Work of snowboarders, artists to be showcased in combined First Friday Artwalk exhibit |

Work of snowboarders, artists to be showcased in combined First Friday Artwalk exhibit

Sheldon Sickles' works will be on display at Urbane during the First Friday Artwalk show.
If you go: What: First Friday Artwalk exhibit: “Carving Out a Meager Existence” When: 5 to 9 p.m. Friday, March 2 Where: Urbane, 703 Lincoln Ave. #B101

STEAMBOAT SPRINGS — “Carving out a meager existence” to artist Lucas Laverty relates to his sink-or-swim mentality.

“It’s something I was thinking about living in a ski town because sometimes you do feel like that,” said the 37-year-old Laverty. “Especially in a place like this, trying to make a living, to make your way.”

For the Michigan native who moved to town in 2009, it’s also a phrase that describes the spontaneity and precision involved with metal work.

“You’re making fast broad strokes with plasma metal cutters,” said Laverty. “If you’re working on those little details like Hunter S. Thompson’s face (one of Laverty’s recent works) with one stroke, once it’s done, it’s done.”

The artist’s work includes forged metal knifes, hatchets, axes, free plasma metal wall art, paintings from screen-printing designs and specially designed clothing and hats.

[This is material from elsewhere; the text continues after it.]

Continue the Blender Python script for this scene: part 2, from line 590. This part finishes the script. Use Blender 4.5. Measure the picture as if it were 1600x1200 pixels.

It will all be on display at Urbane in downtown Steamboat Springs during a First Friday Artwalk showing from 5 to 9 p.m.

Laverty’s art will be featured along with the work of his friend and fellow skateboarder, snowboarder and artist Sheldon Sickles, who will be displaying collage art, handmade recycled necklaces, photography, Sharpie works, paintings and wood-burned images.

“Inspiration comes from seeing what you can do to push boundaries within our art,” said Sickles, who moved to Steamboat in 2010.

Staying away from digitally-enhanced works, Laverty said the art in the show represents authenticity.

“With the screen prints, I like how you can put the same color shirts and paint, and the result is the same, but yet each one has those slight, subtle differences,” Laverty said. “It’s taking mass-produced techniques and making those authentic.”

He started his own clothing project called “Sketchbook” in 2005, for friends and fans. His method is what he calls “low-key summer camp-style” screen printing, and all his clothing designs start with a pencil or pen sketch.

“I don’t even have a press to line it up, but I enjoy just making the designs myself and going through the process with each shirt,” said Laverty.

Laverty will exhibit 60 pieces at the First Friday Artwalk show, and Sickles will  display 19 pieces.

“You can definitely see both of our styles in the works that will be there, but it all ties together really well,” Sickles said.